The hole in the state’s finances is not only growing—it is reaching unprecedented proportions. According to expert forecasts, the deficit in 2025 may hit as much as 6.4 percent of GDP. This is one of the highest levels in history and, unfortunately, a real threat to our savings, salaries, and pensions.

Economists are increasingly alarmed. The reason? Poland’s public finances have entered a dangerous path.

According to the latest forecasts, this year the deficit of the general government sector will reach 6.4 percent of GDP. This is more than expected just a few months ago, when the figure was put at 5.8 percent. The difference may seem small, but in practice it means billions of zlotys in additional debt that the state will have to borrow in order to balance the budget. This figure is one of the highest since the beginning of the transformation and places Poland among the most indebted countries in Europe.

As if that weren’t enough, public debt is also rising. Back in 2024, the debt-to-GDP ratio stood at 55.3 percent. Now economists warn that in 2025 it will approach 58 percent. This means it is already “knocking” at the constitutional threshold of 60 percent. Exceeding this limit could force drastic austerity measures, which in practice would translate into cuts in social and investment spending. In other words, even less money for healthcare, education, or family policy. For example, there may be insufficient funds to pay benefits in their current form.

Empty coffers

There are several reasons for this situation. Above all, the costs of servicing debt keep rising. Every borrowed zloty must be repaid with interest, and with high interest rates, these are becoming increasingly painful. Moreover, tax revenues are not growing as fast as expected. The economic slowdown, weaker results of many companies, and lower consumption are all causing a shortfall in the budget.
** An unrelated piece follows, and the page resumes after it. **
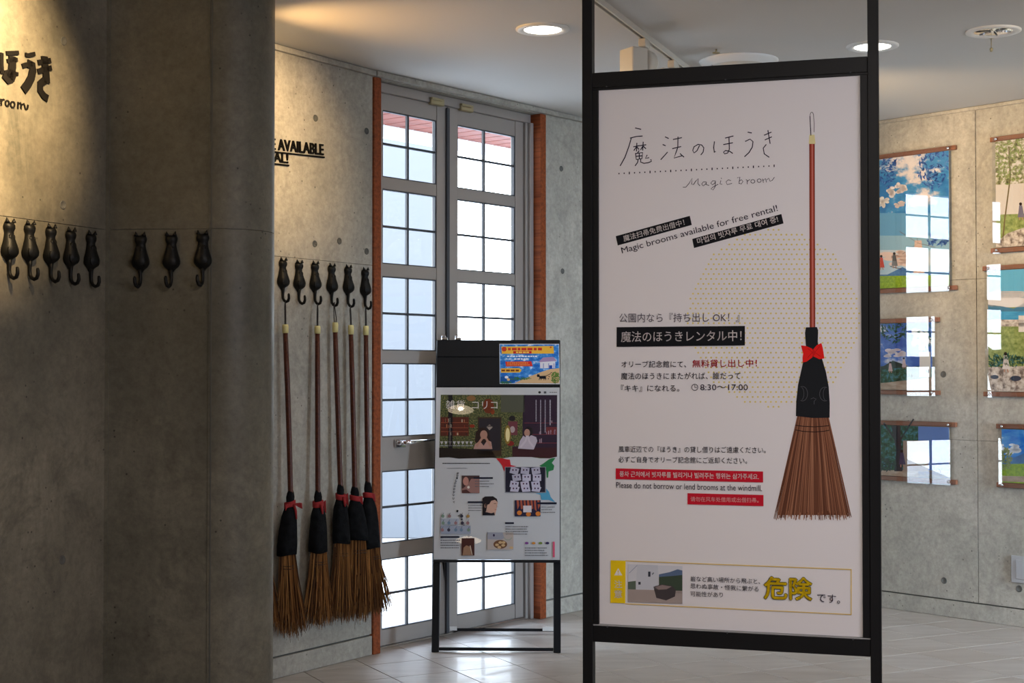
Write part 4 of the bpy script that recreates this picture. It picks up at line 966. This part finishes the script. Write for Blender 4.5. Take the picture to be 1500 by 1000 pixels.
pr.rect(330, 700, 465, 882, pm(74, 40, 34)); pr.up(); pr.pg([(340, 880), (350, 800), (380, 775), (420, 790), (430, 880)], pm(150, 115, 90)); pr.st([(420, 780), (440, 875)], 10, pm(190, 170, 150))
pr.build('poster_print', poster, matrix=Matrix.Translation((0, 0, .003)))
q = MB(); q.add([(.004, yp, .0052), (EW - .004, yp, .0052), (EW - .004, yh, .0052), (.004, yh, .0052)], [(0, 1, 2, 3)], M_COVER); q.build('clear_cover', poster)
# flyer stuck on the header
MF = ME @ Matrix.Translation((0, 0, .0072)); PF = Plane(MF)
fl = thing('blue_flyer', 'small blue landscape flyer taped to the black header of the easel', 'flyer', MF)
q = MB(); q.poly([PF(731.5, 503.5), PF(819, 503.5), PF(820, 562.5), PF(732, 562)], 0, M_PAPER); q.build('flyer_sheet', fl)
pr = Print(PF, .0003, .00012).zoom(630, 490, 7.143)
pr.pg([(730, 102), (1346, 102), (1352, 512), (732, 508)], noisy('print_flyer_sky', [(.4, S(28, 100, 190)), (.55, S(70, 150, 220)), (.66, S(225, 235, 245))], (30, 50, 30))); pr.up()
pr.pg([(880, 508), (960, 470), (1150, 395), (1250, 362), (1352, 350), (1352, 510)], pm(214, 176, 130)); pr.pg([(735, 440), (800, 430), (900, 440), (930, 470), (860, 508), (733, 508)], pm(30, 90, 160)); pr.up()
leafspray(pr, 1310, 450, 44, 60, 120, 12, pm(86, 130, 50), 3); leafspray(pr, 950, 460, 110, 14, 90, 10, pm(64, 120, 60), 4); leafspray(pr, 790, 500, 60, 10, 60, 9, pm(60, 120, 70), 5)
pr.pg([(745, 125), (1290, 118), (1298, 198), (750, 200)], pm(240, 184, 60)); pr.pg([(788, 282), (1060, 278), (1074, 330), (795, 332)], pm(214, 50, 44)); pr.pg([(740, 352), (935, 350), (958, 372), (940, 396), (740, 398)], pm(240, 184, 60)); pr.pg([(1150, 285), (1310, 275), (1308, 350), (1152, 352)], pm(225, 222, 226)); pr.pg([(1130, 290), (1180, 240), (1290, 232), (1325, 275)], pm(168, 140, 180)); pr.up()
pr.lines(815, 138, 1180, 1, 30, pm(206, 50, 40), 26, 0, 31); pr.rect(870, 172, 1062, 198, pm(206, 40, 34)); pr.up(); pr.lines(900, 177, 1045, 1, 20, pm(245, 200, 90), 16, 0, 32)
pr.lines(805, 220, 1120, 1, 20, pm(235, 240, 250), 13, 0, 33); pr.lines(880, 248, 1030, 1, 20, pm(235, 240, 250), 13, 0, 34); pr.lines(805, 292, 1045, 2, 20, pm(240, 170, 80), 9, .1, 5); pr.lines(748, 366, 930, 1, 20, pm(120, 60, 30), 18, 0, 35)
for x in (1180, 1235, 1290): pr.rect(x, 300, x + 12, 350, pm(160, 165, 200))
pr.rect(1245, 320, 1278, 356, pm(30, 70, 160)); pr.ell(775, 152, 28, 26, pm(206, 60, 40), 7); pr.ell(1262, 132, 10, 8, pm(206, 60, 40)); pr.ell(800, 445, 20, 14, pm(240, 240, 245)); pr.ell(820, 470, 16, 14, pm(235, 190, 120)); pr.up()
CB = pm(18, 18, 26)
pr.pg([(1135, 432), (1210, 430), (1215, 462), (1150, 462)], CB); pr.ell(1132, 430, 16, 14, CB, 10); pr.st([(1208, 436), (1240, 420), (1262, 408)], 6, CB)
for x in (1145, 1165, 1195, 1212): pr.st([(x, 455), (x - 4, 474)], 7, CB)
for x, y in ((1238, 462), (1245, 440), (1268, 398)): pr.ell(x, y, 7, 5, CB, 8)
pr.pg([(1122, 422), (1124, 408), (1132, 418)], CB); pr.pg([(1136, 418), (1142, 408), (1144, 424)], CB)
pr.build('flyer_print', fl)

# ------------------------------------------------------------------ tall sign frame
sR = V2(at_y(1262, 4.66)); sL = V2(at_y(876, 4.66 * 1.0535)); MS = seg_frame(sL, sR); PS = Plane(MS)
sg = thing('sign_frame', 'tall black metal frame standing in the foreground around the broom poster', 'sign', MS)
lx0, lx1 = PS(853, 545)[0], PS(865, 545)[0]; rx0, rx1 = PS(1273, 545)[0], PS(1289, 545)[0]
yt0 = PS(1262, 107)[1]; yb0 = PS(1262, 935)[1]; yt1 = PS(1272, 82)[1]; yb1 = PS(1275, 962)[1]
pt = .04
box('post', lx0, lx1 + .006, .001, CEIL - .002, -pt, .0, M_BLACK, sg, b=.0015); box('post', rx0, rx1, .001, CEIL - .002, -pt, .0, M_BLACK, sg, b=.0015)
Lx, Rx = lx1 + .0065, rx0 - .0005
box('top_bar', Lx, Rx, yt0 + .003, yt1, -.034, -.002, M_BLACK, sg, b=.0015); box('top_lip', Lx, Rx, yt0 - .004, yt0 + .0028, -.028, -.0065, M_BLACK, sg)
box('bottom_bar', Lx, Rx, yb1, yb0 - .003, -.034, -.002, M_BLACK, sg, b=.0015); box('bottom_lip', Lx, Rx, yb0 - .0028, yb0 + .001, -.028, -.006, M_GREYP, sg)
sx0 = PS(876, 545)[0]; sx1 = PS(1262, 545)[0]
box('side_bar', Lx, sx0, yb0 + .002, yt0 - .005, -.034, -.004, M_BLACK, sg, b=.001); box('side_bar', sx1, Rx, yb0 + .002, yt0 - .005, -.034, -.004, M_BLACK, sg, b=.001)
bp = thing('broom_poster', 'white poster about magic brooms for free rental in the tall black frame', 'poster', MS @ Matrix.Translation((0, 0, -.015)))
M_FAB = mat('poster_fabric_white', (.77, .75, .775), .7, spec=.2)
box('poster_panel', sx0 + .0005, sx1 - .0005, yb0 + .002, yt0 - .005, -.008, 0, M_FAB, bp)
for x in (sx0 + .03, (sx0 + sx1) / 2, sx1 - .03):
    for y in (yt0 + .004, yb0 - .004):
        q = MB(); q.lathe([(.003, .0), (.003, .0012), (.0005, .0015)], M_GASKET, (x, y, -.0019), 10); q.build('screw', sg)
PP = Plane(MS @ Matrix.Translation((0, 0, -.015)))
pr = Print(PP, .0003, .00015)
INK = pm(36, 30, 52); BLK = pm(16, 18, 24); WHT = pm(232, 226, 226); REDB = pm(196, 20, 44); YL = pm(240, 205, 20); GR = pm(86, 80, 92)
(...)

Economists warn that ordinary citizens will feel the effects of this deficit. The bigger the hole in public finances, the greater the pressure to raise taxes. In practice, this could mean even higher prices for fuel, alcohol, cigarettes, or energy, as well as reductions in tax reliefs used by millions of Poles. At the same time, in search of savings, the state may suspend infrastructure investments that improve quality of life and create new jobs.

Loan repayments to rise

Another problem is the risk of rising borrowing costs. If Poland has to borrow more and more on international markets, investors will start demanding higher risk premiums. This will affect bond yields and, in turn, the interest rates on loans taken by Polish banks and individual clients. As a result, mortgage payments may increase—hitting thousands of Polish families.
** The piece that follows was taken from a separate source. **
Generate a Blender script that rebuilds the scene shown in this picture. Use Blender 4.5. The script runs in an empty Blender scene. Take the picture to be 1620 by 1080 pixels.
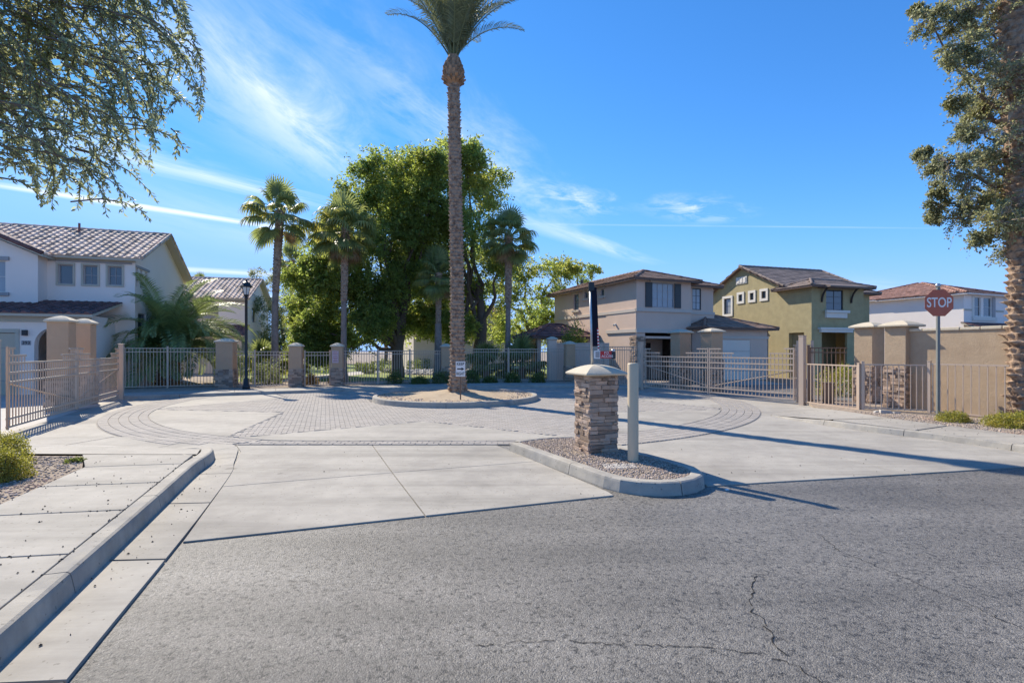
import bpy, math, random
import numpy as np
from mathutils import Vector, Matrix
random.seed(7); RNG = np.random.default_rng(11)
R = math.radians
S = bpy.context.scene
COL = S.collection

# ---------------------------------------------------------------- camera, sky, sun, exposure
CAMZ = 1.65
cam_d = bpy.data.cameras.new('camera'); cam = bpy.data.objects.new('camera', cam_d); COL.objects.link(cam)
cam.location = (0, 0, CAMZ); cam.rotation_euler = (R(90), 0, 0)
cam_d.lens = 18; cam_d.sensor_width = 36; cam_d.shift_y = 0.008; cam_d.clip_end = 2000; cam_d.clip_start = 0.05
S.camera = cam
SUN_AZ, SUN_EL = R(42.3), R(39.5)          # azimuth left of the view direction, elevation
sun_d = bpy.data.lights.new('sun', 'SUN'); sun = bpy.data.objects.new('sun', sun_d); COL.objects.link(sun)
sun_d.energy = 2.8; sun_d.angle = R(0.53); sun_d.color = (1.0, 0.90, 0.74)
to_sun = Vector((-math.sin(SUN_AZ) * math.cos(SUN_EL), math.cos(SUN_AZ) * math.cos(SUN_EL), math.sin(SUN_EL)))
sun.rotation_euler = to_sun.to_track_quat('Z', 'Y').to_euler()
sun.location = (-20, 30, 40)
S.view_settings.view_transform = 'Standard'; S.view_settings.look = 'None'
S.view_settings.gamma = 1.0; S.view_settings.use_curve_mapping = False
S.view_settings.exposure = 1.34
S.cycles.max_bounces = 8; S.cycles.diffuse_bounces = 6; S.cycles.glossy_bounces = 2; S.cycles.transmission_bounces = 4; S.cycles.transparent_max_bounces = 4

W = bpy.data.worlds.new('World'); S.world = W; W.use_nodes = True
nt = W.node_tree; nt.nodes.clear()
def N(tree, kind, **kw):
    n = tree.nodes.new(kind)
    for k, v in kw.items():
        if k.startswith('i_'): n.inputs[k[2:].replace('_', ' ')].default_value = v
        else: setattr(n, k, v)
    return n
def mth(tree, op, a, b=None, clamp=False):
    n = tree.nodes.new('ShaderNodeMath'); n.operation = op; n.use_clamp = clamp
    for i, v in enumerate((a, b)):
        if v is None: continue
        if isinstance(v, (int, float)): n.inputs[i].default_value = v
        else: tree.links.new(v, n.inputs[i])
    return n.outputs[0]
out = N(nt, 'ShaderNodeOutputWorld'); bg = N(nt, 'ShaderNodeBackground')
sky = N(nt, 'ShaderNodeTexSky', sky_type='NISHITA'); sky.sun_disc = False
sky.sun_elevation = SUN_EL; sky.sun_rotation = -SUN_AZ
sky.altitude = 3000; sky.air_density = 0.75; sky.dust_density = 0.0; sky.ozone_density = 3.2
SKY_STRENGTH = 0.15
bg.inputs['Strength'].default_value = SKY_STRENGTH
hsv = N(nt, 'ShaderNodeHueSaturation'); hsv.inputs['Saturation'].default_value = 1.24
wb = N(nt, 'ShaderNodeVectorMath', operation='MULTIPLY'); wb.inputs[1].default_value = (1.12, .97, .96)     # white balance of the sky light
nt.links.new(sky.outputs[0], hsv.inputs['Color']); nt.links.new(hsv.outputs[0], wb.inputs[0])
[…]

There is also concern about the outlook for the coming years. Estimates suggest that a deficit of around 6 percent of GDP may persist into the following year. This means that instead of a quick return to financial balance, we face a prolonged period of living on credit. In such a situation, any economic shock—another wave of crisis, a sudden surge in energy prices, or problems with exports—could prove particularly painful.